La méfiance envers la stricte observance devient plus problématique encore, quand elle vient d’un homme qui n’a pas réussi à tenir sa promesse et qui brandit son inconstance comme une preuve de maturité spirituelle. Ainsi fit cet ancien prêtre lyonnais : "Pour certains, il est plus rassurant d’enfermer la volonté de Dieu dans des règles et des engagements", écrivait-il pour justifier son mariage avec une de ses paroissiennes. Chacun sait, certes, que la meilleure défense est l’attaque, mais il y a quelque indécence, quand on a trahi sa promesse, à dénoncer la fidélité comme le signe d’une morale étriquée. Ainsi tel mari adultère s’empresse-t-il de ricaner, comme un courageux aventurier extra-conjugal, de l’embourgeoisement pantouflard des maris fidèles. S’illusionne-t-il vraiment au point de croire que seul celui qui succombe connaît la tentation ? Le soupçon de pharisianisme porté sur tout homme qui croit encore que la parole engage est un recours commode pour blanchir sa conscience à la chaux. Il ne reste plus alors qu’à revendiquer son échec comme le signe d’un audacieux épanouissement personnel.
Il ne faudrait pas oublier que si la Loi du Christ ignore le légalisme, elle n’abolit pas les préceptes et, surtout, qu’elle délivre du péché.

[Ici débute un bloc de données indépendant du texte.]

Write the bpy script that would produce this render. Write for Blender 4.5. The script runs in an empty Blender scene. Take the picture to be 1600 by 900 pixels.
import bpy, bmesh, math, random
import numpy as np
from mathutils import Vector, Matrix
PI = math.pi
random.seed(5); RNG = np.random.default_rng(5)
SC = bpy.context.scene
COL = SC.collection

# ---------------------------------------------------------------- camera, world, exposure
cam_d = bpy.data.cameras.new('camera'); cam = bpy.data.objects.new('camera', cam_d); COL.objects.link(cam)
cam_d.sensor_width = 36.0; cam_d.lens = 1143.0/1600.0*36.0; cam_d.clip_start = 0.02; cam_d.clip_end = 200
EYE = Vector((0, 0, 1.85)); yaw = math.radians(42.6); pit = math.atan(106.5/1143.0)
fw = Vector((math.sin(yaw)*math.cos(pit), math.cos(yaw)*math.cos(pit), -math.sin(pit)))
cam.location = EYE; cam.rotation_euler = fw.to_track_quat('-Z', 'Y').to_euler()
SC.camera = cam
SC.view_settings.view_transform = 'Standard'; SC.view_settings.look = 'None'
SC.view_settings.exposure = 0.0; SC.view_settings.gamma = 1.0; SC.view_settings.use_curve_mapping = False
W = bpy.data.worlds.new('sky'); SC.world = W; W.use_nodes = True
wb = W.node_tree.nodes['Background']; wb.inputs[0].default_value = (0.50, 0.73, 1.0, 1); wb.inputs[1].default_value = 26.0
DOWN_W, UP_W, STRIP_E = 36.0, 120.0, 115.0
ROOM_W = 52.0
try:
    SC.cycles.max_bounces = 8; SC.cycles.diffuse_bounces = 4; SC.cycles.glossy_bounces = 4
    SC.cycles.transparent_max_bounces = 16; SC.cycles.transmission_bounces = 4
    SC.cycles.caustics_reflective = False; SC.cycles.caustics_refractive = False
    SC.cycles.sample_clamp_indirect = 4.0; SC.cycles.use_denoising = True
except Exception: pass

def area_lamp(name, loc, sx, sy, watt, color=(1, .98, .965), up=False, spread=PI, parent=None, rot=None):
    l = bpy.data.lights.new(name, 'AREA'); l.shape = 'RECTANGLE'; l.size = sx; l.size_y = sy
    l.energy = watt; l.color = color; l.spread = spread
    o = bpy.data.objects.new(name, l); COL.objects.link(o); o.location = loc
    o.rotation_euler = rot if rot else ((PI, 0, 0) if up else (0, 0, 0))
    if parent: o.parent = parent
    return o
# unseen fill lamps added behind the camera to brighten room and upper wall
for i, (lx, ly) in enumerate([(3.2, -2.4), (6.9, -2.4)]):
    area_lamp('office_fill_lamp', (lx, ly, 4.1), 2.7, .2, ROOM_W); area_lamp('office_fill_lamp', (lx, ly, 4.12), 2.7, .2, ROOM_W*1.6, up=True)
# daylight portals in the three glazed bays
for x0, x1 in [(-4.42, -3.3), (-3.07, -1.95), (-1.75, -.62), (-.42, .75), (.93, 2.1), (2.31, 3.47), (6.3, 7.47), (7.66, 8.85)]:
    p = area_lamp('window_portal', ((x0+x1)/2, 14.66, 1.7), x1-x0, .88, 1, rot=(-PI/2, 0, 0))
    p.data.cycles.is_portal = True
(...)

Deux raisons, au moins, poussent à ne pas être dupe de cette stratégie de la chasse aux pharisiens. La première est que le bien-fondé d’une loi ne dépend en rien de la psychologie de celui qui la met en pratique. Tout réduire à la psychologie est même la plus sûre façon de justifier ou de discréditer tout et son contraire. Faut-il proscrire l’aumône sous prétexte que certains jouissent de se voir si généreux en donnant vingt centimes à un SDF ? Faut-il cesser de prier au motif que le pharisien y rend grâce de ne pas être comme les pécheurs ? Comme si l'orgueil d’un mathématicien changeait quoi que ce soit à la justesse du théorème qu’il a découvert ! Comme si l’arrogance d’un érudit qui connaît Phèdre par cœur ôtait quelque chose à la beauté des vers raciniens !
Les doctrinaires du refus de la doctrine
La seconde raison de refuser la chasse aux pharisiens est que l’orgueil est la chose du monde la mieux partagée. Il est donc loin d’être l’apanage du fidèle. Il y a un orgueil tranquille, et même socialement encouragé, dans la médiocrité contente d’elle-même : celle de l’élève fier de dire qu’il ne travaille pas, celle du fêtard prêt à tout pour ne pas être surpris en état de sobriété, celle du curé s’empressant de dire en chaire, d’un air complice, qu’il n’est pas un saint (si c’est vraiment la perspective de sa sainteté qui l’inquiète, qu’il se rassure, personne n’y pensait).
Il y a plus de cent ans, Chesterton signalait déjà une inversion notable. Alors que l’hérésie avait longtemps fait baisser la tête, elle était désormais fièrement revendiquée, dans l’espoir de l’adhésion du public : "Je crois que je suis un peu hérétique" se disait désormais avec un brin de satisfaction. Il en va de même aujourd’hui pour le rejet du scrupule moral, qui offre un certificat facile d’ouverture d’esprit ou de non-rigidité psychologique : "Je pense que l’Église doit évoluer" vous assure a priori plus d’applaudissements médiatiques que de pierres pharisiennes. L’inversion pressentie par Chesterton explique sans doute qu’on trouve désormais tant de pharisiens de la stricte hérésie, tant de doctrinaires du refus de la doctrine, tant d’incorruptibles de l’assouplissement de la loi morale. La certitude de ne pas être un pharisien pourrait même être le dernier avatar du pharisianisme. Sommes-nous pris à notre tour en flagrant délit de cette accusation que nous condamnons par ailleurs ? C’est possible, tant accuser l’adversaire de pharisianisme est une facilité rhétorique tentante. Raison de plus pour en conclure que la morale et la pastorale gagneraient à ce que chacun ne pratique la chasse aux pharisiens qu’en soi-même.